Oh. I thought the thread was "The Theory of Relativity is Wrong".
Both theories circulate on the net. I'm insufficiently schooled in quantum mechanics to judge the theory of relativity from a physics point of view, but I do believe there are valid reasons to suggest that Einstein plagiarised at least some of his work.
Both theories circulate on the net. I'm insufficiently schooled in quantum mechanics to judge the theory of relativity from a physics point of view, but I do believe there are valid reasons to suggest that Einstein plagiarised at least some of his work.
Every scientist does that. "Shoulders of giants", etc., etc. There wouldn't be many practising scientists if science had to be derived from a cave-dwelling existence.
The important point (that seems to have escaped you entirely) is that he was accepted and honored by his peers and professionals in many related fields. He and the body of his work was known by a community of talented people, any one of which would have given their eyeteeth to make the distinctions he made and draw the conclusions that he drew.
He was a Nobel prizewinner.

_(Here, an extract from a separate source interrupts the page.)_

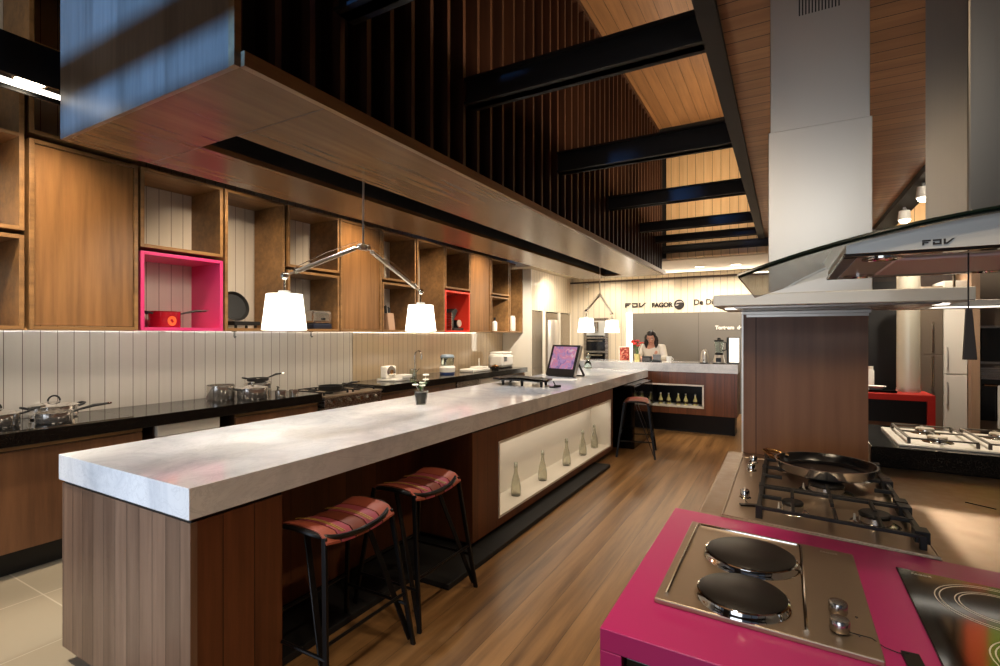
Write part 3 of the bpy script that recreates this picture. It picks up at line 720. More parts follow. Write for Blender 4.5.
n.box(-2.118, -2.10, NY0, NY1, NZ0, NZ1).box(-2.10, XI+.006, NY0, NY0+w, NZ0, NZ1).box(-2.10, XI+.006, NY1-w, NY1, NZ0, NZ1).box(-2.10, XI+.006, NY0+w, NY1-w, NZ0, NZ0+w).box(-2.10, XI+.006, NY0+w, NY1-w, NZ1-w, NZ1)
build('niche_lining', n, 'white', t)
build('far_recess_panel', MB().box(-2.885, -2.30, 6.12, 7.92, .07, .82), 'isl_side', t)
build('pedestal', MB().box(-2.0, -1.70, 6.55, 7.6, .0, .83), 'black_gloss', t, .02)
g = MB().box(-2.875, XI-.006, 1.036, 1.41, .82, .836).box(-2.875, -2.31, 1.41, 2.905, .82, .836).box(-2.875, XI-.006, 2.905, 6.12, .82, .836).box(-2.875, -2.31, 6.12, 7.92, .82, .836)
build('shadow_gap', g, 'black', t)
g = MB().box(-2.82, -1.93, 1.15, 1.41, 0, .07).box(-2.82, -2.34, 1.41, 7.9, 0, .07).box(-2.34, -1.93, 2.95, 6.05, 0, .07)
build('plinth', g, 'black', t)
g = MB().box(-2.33, -1.97, 1.42, 2.42, 0, .035).box(-2.33, -1.71, 2.42, 2.945, 0, .035).box(-1.925, -1.71, 2.945, 5.55, 0, .035)
build('foot_rail', g, 'plinth', t, .004)

# bottles in the niche
zn = NZ0+w
def make_bottle(x, y, z, s=1., mat='bottle'):
    prof = [(0, 0), (.038, 0), (.042, .01), (.042, .07), (.032, .13), (.018, .18), (.014, .225), (.017, .23), (.017, .25), (.012, .25), (.012, .225), (.014, .18), (.028, .13), (.038, .07), (.038, .014), (0, .01)]
    t = thing('glass_bottle', 'x', 'bottle', (x, y, z), 'glass bottles in the white niche')
    build('glass_body', MB().lathe([(r*s, h*s) for r, h in prof], (x, y, z), 28), mat, t)
    build('stopper', MB().lathe([(0, .235*s), (.0115*s, .235*s), (.0115*s, .255*s), (.016*s, .258*s), (.014*s, .275*s), (0, .278*s)], (x, y, z), 16), 'glass', t)
    return t
b0 = make_bottle(-1.967, 3.756, zn)
b0['label'] = 'clear glass bottle nearest the camera in the white island niche'
for (x, y), lb in zip(((-1.955, 4.265), (-1.962, 4.873), (-1.970, 5.373), (-1.976, 5.787)), ('clear glass bottle second from the near end of the white island niche', 'middle clear glass bottle of five in the white island niche', 'clear glass bottle second from the far end of the white island niche', 'clear glass bottle farthest away in the white island niche')):
    dup(b0, (x, y, zn), 0, lb)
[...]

He "won". Everybody else "lost". But we all won as a consequence.
Can I just add here that even if Einstein were a plagiarist or not, does it make any difference? Suggesting Einstein may have plagiarized someone else's thinking is a subtle way of giving credibility to the idea that was plagiarized. Why bother plagiarizing someone if the idea was pure nonsense anyway?

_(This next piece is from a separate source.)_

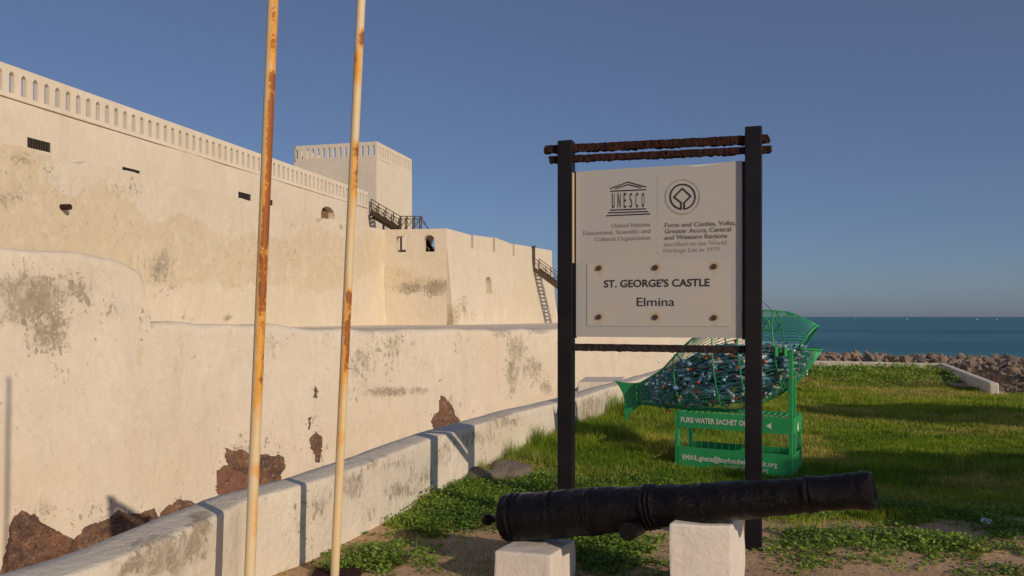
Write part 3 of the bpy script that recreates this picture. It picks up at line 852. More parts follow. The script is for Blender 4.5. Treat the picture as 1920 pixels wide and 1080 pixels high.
# upper stair: from the curtain wall parapet down to the far bastion
s1 = P(696, 397, 60.2); s1b = P(752, 431, 58.5)
stair(s1, s1b, (-.35, 1.35, 0), 10, castle, posts=5)
land = MB(); L0 = P(750, 430.5, 58.6); L1 = P(800, 430, 58.2); back = Vector((-.3, 1.5, 0))
land.hexa(L0, L1, L1 + back, L0 + back, (0, 0, -.12)); lo = land.build('landing', M['stair'], castle)
rl = MB(); u = Vector((0, 0, 1)); pp = [P(x, 430, 58.5) for x in (750, 763, 777, 790)]
pq = [p + back for p in pp]
for row in (pp, pq):
    for i, p in enumerate(row):
        rl.bar(p, p + u * .98, .08)
        if i:
            q = row[i - 1]; rl.bar(q + u * .95, p + u * .95, .06); rl.bar(q + u * .1, p + u * .95, .035); rl.bar(q + u * .95, p + u * .1, .035)
rl.bar(pp[-1] + u * .95, P(803, 431, 58.5), .06); rl.bar(pq[-1] + u * .95, P(806, 431, 60), .06); rl.bar(pp[-1] + u * .95, pq[-1] + u * .95, .06)
rl.build('railing', M['stair'], lo)
for px in (752, 768, 784, 798):
    q = P(px, 432, 58.4); MB().bar(q, Vector((q.x, q.y, FL)), .14).build('landing_post', M['stair'], lo)
fb = MB()
for (x0, y0, x1, y1) in ((796, 441, 812, 474), (806, 441, 799, 474), (812, 440, 806, 460), (797, 455, 814, 468), (796, 468, 815, 472)):
    fb.bar(P(x0, y0, 57.6), P(x1, y1, 57.6), .22)
fb.build('stair_frame', M['stair'], castle)
bx = MB()
for px in (745, 757): 
    q = P(px, 468, 58.0); bx.bar(Vector((q.x, q.y, FL - .05)), Vector((q.x, q.y, FL + 1.1)), .3)
bx.build('floor_crate', M['stair'], castle)
# low wall carrying the stair's head, with a doorway
E0 = np.array(CB) + dvec * 0.002; E1 = E0 + dvec * 9.0
eh = [bhole(E0, E1, 717, 727.5, 416, 440, 0, .4)]
eo, *_ = face_wall('stair_head_wall', E0, E1, 1.0, 9.3, 1.15, M['plaster_far'], castle, .8, amp=.03, holes=eh)
s0_, s1_, h0_, h1_, _, _ = eh[0]
p0 = Vector((*(E0 + dvec * (s0_ - .05)), 0)) - cn_v * .3; p1 = Vector((*(E0 + dvec * (s1_ + .05)), 0)) - cn_v * .3
MB().hexa(p0 + u * h0_, p1 + u * h0_, p1 + u * h1_, p0 + u * h1_, -cn_v * .04).build('doorway', M['dark'], castle)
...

You're right. It's sort of beside the point. We all went to school and plagiarized subjects, didn't we? We did that in order to learn and understand the subject, really in order to discover the ability to think within and practise the relevant discipline.

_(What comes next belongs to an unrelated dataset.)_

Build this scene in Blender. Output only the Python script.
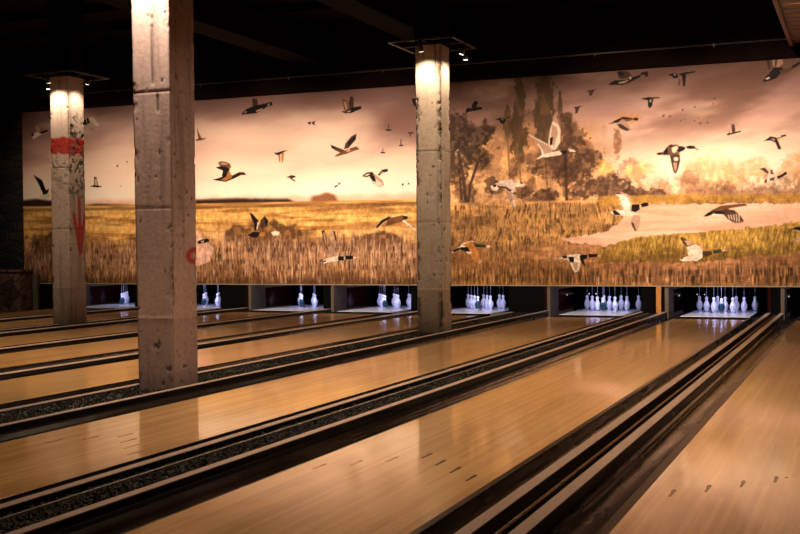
import bpy, bmesh, math, random
import numpy as np
from mathutils import Vector, Matrix

for o in list(bpy.data.objects):
    bpy.data.objects.remove(o, do_unlink=True)
SC = bpy.context.scene
COL = SC.collection
random.seed(7)

# ------------------------------------------------------------------ camera
cam_d = bpy.data.cameras.new('camera')
cam = bpy.data.objects.new('camera', cam_d)
COL.objects.link(cam)
cam_d.sensor_width = 36.0
cam_d.lens = 49.886
cam_d.clip_end = 200
_yaw, _pitch, _roll = 0.3972, 0.0168, -0.0095
_f = Vector((-math.sin(_yaw) * math.cos(_pitch), math.cos(_yaw) * math.cos(_pitch), -math.sin(_pitch)))
_r0 = Vector((math.cos(_yaw), math.sin(_yaw), 0))
_u0 = _r0.cross(_f)
_r = _r0 * math.cos(_roll) + _u0 * math.sin(_roll)
_u = -_r0 * math.sin(_roll) + _u0 * math.cos(_roll)
cam.matrix_world = Matrix(((_r.x, _u.x, -_f.x, 0), (_r.y, _u.y, -_f.y, 0), (_r.z, _u.z, -_f.z, 1.115), (0, 0, 0, 1)))
SC.camera = cam

# ------------------------------------------------------------------ world, exposure
w = bpy.data.worlds.new('world'); SC.world = w; w.use_nodes = True
w.node_tree.nodes['Background'].inputs[0].default_value = (0.5, 0.3, 0.2, 1)
w.node_tree.nodes['Background'].inputs[1].default_value = 0.004
SC.view_settings.view_transform = 'Standard'
SC.view_settings.look = 'None'
SC.view_settings.gamma = 1.0
SC.view_settings.use_curve_mapping = False
SC.view_settings.exposure = 0.0

# ------------------------------------------------------------------ room lamps
def spot(name, loc, aim, power, colour, angle, blend=0.8, radius=0.05, parent=None):
    d = bpy.data.lights.new(name, 'SPOT')
    d.energy = power; d.color = colour; d.spot_size = math.radians(angle); d.spot_blend = blend
    d.shadow_soft_size = radius
    o = bpy.data.objects.new(name, d); COL.objects.link(o)
    v = Vector(aim) - Vector(loc)
    q = v.to_track_quat('-Z', 'Y')
    if parent is not None:
        o.parent = parent
        o.matrix_parent_inverse = Matrix.Identity(4)
        o.location = Vector(loc) - parent.location
    else:
        o.location = loc
    o.rotation_mode = 'QUATERNION'; o.rotation_quaternion = q
    return o

WARM = (1.0, 0.70, 0.44)
MURAL_WARM = (1.0, 0.82, 0.64)
COLUMN_WARM = (1.0, 0.80, 0.58)
# washers on the ceiling throwing light onto the mural
for i, (x, pw, zt) in enumerate([(-14.6, 420, 2.2), (-12.4, 900, 2.1), (-10.2, 1500, 1.9), (-8.0, 1500, 1.9), (-5.8, 900, 1.6),
                             (-3.6, 1500, 2.0), (-1.6, 1700, 2.0), (0.8, 1300, 2.0)]):
    spot('mural_washer', (x, 13.6, 4.85), (x + 0.1, 18.2, zt - 0.3), pw * 1.05, MURAL_WARM, 62, 1.0, 0.06)
# downlights over the lanes
for i, (x, y, pw) in enumerate([(-12.5, 9.0, 330), (-8.6, 9.0, 540), (-4.4, 9.5, 260), (-6.6, 4.4, 120), (-2.6, 5.8, 270), (-0.4, 6.0, 215),
                                (-1.0, 10.8, 230), (-9.5, 13.2, 150), (-3.4, 14.4, 140), (-0.6, 15.0, 130), (-6.9, 14.2, 90), (-13.3, 13.2, 110)]):
    spot('lane_downlight', (x, y, 4.9), (x, y + 0.2, 0), pw * 2.95, WARM, 95, 1.0, 0.10)

# added fill spots without fixtures, brightening the column faces
spot('column_fill', (-2.2, 3.6, 4.9), (-5.15, 7.6, 0.9), 420, WARM, 34, 1.0, 0.08)
spot('column_fill', (-0.2, 8.2, 4.9), (-5.1, 7.7, 0.3), 300, WARM, 24, 1.0, 0.08)
spot('column_fill', (-3.2, 9.4, 4.9), (-5.2, 13.6, 1.9), 760, COLUMN_WARM, 30, 1.0, 0.08)
spot('column_fill', (-8.6, 9.6, 4.9), (-11.2, 13.6, 1.9), 560, COLUMN_WARM, 30, 1.0, 0.08)

# ------------------------------------------------------------------ helpers
def nodes_mat(name):
    m = bpy.data.materials.new(name); m.use_nodes = True
    nt = m.node_tree; b = nt.nodes['Principled BSDF']
    return m, nt, b
def N(nt, t, **kw):
    n = nt.nodes.new(t)
    for k, v in kw.items(): setattr(n, k, v)
    return n
def L(nt, a, b): nt.links.new(a, b)
def mathn(nt, op, a, b=None, c=None):
    n = N(nt, 'ShaderNodeMath', operation=op)
    for i, v in enumerate((a, b, c)):
        if v is None: continue
        if isinstance(v, (int, float)): n.inputs[i].default_value = v
        else: L(nt, v, n.inputs[i])
    return n.outputs[0]
def ramp(nt, fac, stops):
    r = N(nt, 'ShaderNodeValToRGB'); L(nt, fac, r.inputs[0])
    cr = r.color_ramp
    while len(cr.elements) < len(stops): cr.elements.new(0.5)
    for e, (p, c) in zip(cr.elements, stops):
        e.position = p; e.color = (*c, 1)
    return r.outputs[0]
def noise(nt, vec, scale, detail=4, rough=0.55):
    n = N(nt, 'ShaderNodeTexNoise'); n.inputs['Scale'].default_value = scale
    n.inputs['Detail'].default_value = detail; n.inputs['Roughness'].default_value = rough
    L(nt, vec, n.inputs['Vector']); return n.outputs[0]
def objco(nt, scale=(1, 1, 1)):
    tc = N(nt, 'ShaderNodeTexCoord'); mp = N(nt, 'ShaderNodeMapping')
    L(nt, tc.outputs['Object'], mp.inputs[0]); mp.inputs['Scale'].default_value = scale
    return mp.outputs[0]
def bump(nt, b, h, strength, dist=0.01):
    n = N(nt, 'ShaderNodeBump'); n.inputs['Strength'].default_value = strength; n.inputs['Distance'].default_value = dist
    L(nt, h, n.inputs['Height']); L(nt, n.outputs[0], b.inputs['Normal'])
def simple(name, col, rough=0.5, var=0.25, nscale=6, bmp=0.1, metal=0, coat=0, spec=0.5, stretch=(1, 1, 1)):
    m, nt, b = nodes_mat(name)
    v = objco(nt, stretch)
    f = noise(nt, v, nscale)
    c0 = tuple(c * (1 - var) for c in col); c1 = tuple(min(1, c * (1 + var)) for c in col)
    L(nt, ramp(nt, f, [(0.3, c0), (0.7, c1)]), b.inputs['Base Color'])
    b.inputs['Roughness'].default_value = rough; b.inputs['Metallic'].default_value = metal
    b.inputs['Coat Weight'].default_value = coat; b.inputs['Specular IOR Level'].default_value = spec
    if bmp: bump(nt, b, noise(nt, v, nscale * 6), bmp)
    return m
def matte(name, col, rough=0.9, var=0.3, nscale=3): return simple(name, col, rough, var, nscale, 0, spec=0.05)
def emis(name, col, s):
    m, nt, b = nodes_mat(name)
    b.inputs['Base Color'].default_value = (*col, 1)
    b.inputs['Emission Color'].default_value = (*col, 1); b.inputs['Emission Strength'].default_value = s
    return m

class MB:
    def __init__(s): s.v = []; s.f = []; s.sm = []
    def box(s, x0, x1, y0, y1, z0, z1):
        n = len(s.v)
        s.v += [(x0, y0, z0), (x1, y0, z0), (x1, y1, z0), (x0, y1, z0), (x0, y0, z1), (x1, y0, z1), (x1, y1, z1), (x0, y1, z1)]
        for q in ((0, 3, 2, 1), (4, 5, 6, 7), (0, 1, 5, 4), (1, 2, 6, 5), (2, 3, 7, 6), (3, 0, 4, 7)):
            s.f.append(tuple(n + i for i in q)); s.sm.append(False)
        return s
    def extr_y(s, prof, y0, y1, ny=1, close=False, smooth=False):
        """profile points (x,z) swept along y"""
        n = len(s.v); k = len(prof)
        for j in range(ny + 1):
            y = y0 + (y1 - y0) * j / ny
            s.v += [(x, y, z) for x, z in prof]
        for j in range(ny):
            for i in range(k if close else k - 1):
                a = n + j * k + i; b = n + j * k + (i + 1) % k
                s.f.append((a, b, b + k, a + k)); s.sm.append(smooth)
        if close:
            s.f.append(tuple(n + i for i in range(k))[::1]); s.sm.append(False)
            s.f.append(tuple(n + ny * k + i for i in range(k))[::-1]); s.sm.append(False)
        return s
    def lathe(s, prof, seg=24, c=(0, 0, 0)):
        n = len(s.v); k = len(prof)
        for j in range(seg):
            a = 2 * math.pi * j / seg
            s.v += [(c[0] + r * math.cos(a), c[1] + r * math.sin(a), c[2] + z) for r, z in prof]
        for j in range(seg):
            for i in range(k - 1):
                a = n + j * k + i; b = n + ((j + 1) % seg) * k + i
                s.f.append((a, b, b + 1, a + 1)); s.sm.append(True)
        return s
    def tube(s, p, q, r, seg=10, r2=None):
        p = Vector(p); q = Vector(q); d = (q - p).normalized(); r2 = r if r2 is None else r2
        a = d.orthogonal().normalized(); b = d.cross(a); n = len(s.v)
        for c, rr in ((p, r), (q, r2)):
            for j in range(seg):
                t = 2 * math.pi * j / seg
                s.v.append(tuple(c + a * (rr * math.cos(t)) + b * (rr * math.sin(t))))
        for j in range(seg):
            s.f.append((n + j, n + (j + 1) % seg, n + seg + (j + 1) % seg, n + seg + j)); s.sm.append(True)
        s.f.append(tuple(n + seg - 1 - j for j in range(seg))); s.sm.append(False)
        s.f.append(tuple(n + seg + j for j in range(seg))); s.sm.append(False)
        return s
    def build(s, name, mat, parent=None, bevel=0, origin=None):
        me = bpy.data.meshes.new(name)
        v = s.v
        if origin is not None: v = [(a - origin[0], b - origin[1], c - origin[2]) for a, b, c in v]
        me.from_pydata(v, [], s.f); me.polygons.foreach_set('use_smooth', s.sm)
        bm = bmesh.new(); bm.from_mesh(me); bmesh.ops.recalc_face_normals(bm, faces=bm.faces); bm.to_mesh(me); bm.free()
        me.materials.append(mat)
        o = bpy.data.objects.new(name, me); COL.objects.link(o)
        if parent is not None: o.parent = parent
        if origin is not None: o.location = origin
        if bevel:
            md = o.modifiers.new('bevel', 'BEVEL'); md.width = bevel; md.segments = 2; md.limit_method = 'ANGLE'
        return o
def tag(o, label=None, cat=None, group=None, kind=None):
    if label: o['label'] = label
    if cat: o['category'] = cat
    if group: o['group'] = group
    if kind: o['kind'] = kind
    return o
def empty(name, loc):
    o = bpy.data.objects.new(name, None); COL.objects.link(o); o.location = loc; o.empty_display_size = 0.2
    return o
def part(mb, name, mat, parent, bevel=0, label=None):
    """mesh built in world coordinates, parented to an unrotated thing"""
    l = Vector((0, 0, 0)); p = parent
    while p is not None:
        l += p.location; p = p.parent
    mb.v = [(a - l.x, b - l.y, c - l.z) for a, b, c in mb.v]
    o = mb.build(name, mat, parent, bevel)
    if label: o['label'] = label
    return o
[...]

In the case of physics and engineering this DOES involve considerable work and a certain fluency with mathematics. Einstein may have had a tendency to avoid work, and maybe was no mathematical genius, but he networked constantly with the top physicists and mathematicians of his day until he had produced something which NOBODY had been capable of, something which even now remains the bedrock of physics and cosmology.
It's not the person. It's his ideas. And they are hardly wrong at all. Except that they aren't a Grand Unified Theory.
How wrong is Science? This vid makes important distinctions with respect to "wrongness".
Of course you have a right to be wrong. You may play the following in YT - embedding has been disabled.
Partially wrong but not all wrong!
Traditional physics do have limitations since in Quantum Mechanics nothing works as read in the books!! So everything is really relative to a scale in some ways!
But I do not personally believe that a Unified Theory of Everything is likely to exist! I do rather believe that we will have to settle to a Universal theory of unpredictability!
But I do not personally believe that a Unified Theory of Everything is likely to exist! I do rather believe that we will have to settle to a Universal theory of unpredictability!
Maybe "relativity" and "unpredictability" are nothing but man's inability to see the whole picture. Maybe in the future we'll end up with a Newtonian absolute and predictable universe again by adding just extra parameters that are currently unknown. It wouldn't surprise me at all.
The science man understands or seeks to understand constantly changes. Understanding is only relevant to the laws which govern. On another planet with different laws of gravity and time, scientifuc methods and formulas are different. Science is another language meant to define a world to understand and control that which is ultimately uncontrollable by man.
On another planet with different laws of gravity and time, scientifuc methods and formulas are different. Science is another language meant to define a world to understand and control that which is ultimately uncontrollable by man.
I disagree. Formulae may use different symbols (different syntax), but their actual content should be the same if both cultures have the same level of insight since the laws of nature are the same all over the universe and objective study will lead to the same results everywhere. Like a Japanese person will use a different word to refer to a book, the meaning of both the English word "book" and the Japanese word remain the same. A use of different symbols does not imply a change of content.
Interesting, out of the box. Even with mathematics, potential vision and hearing differences between species, one would have the same conclusion of a changing environment/cosmos? I always thought science was strictly relevant to the theory being presented.
I appreciate your use of the object 'book' to define your pov, but a book isn't unlimited as the theory of relativity. just a thought.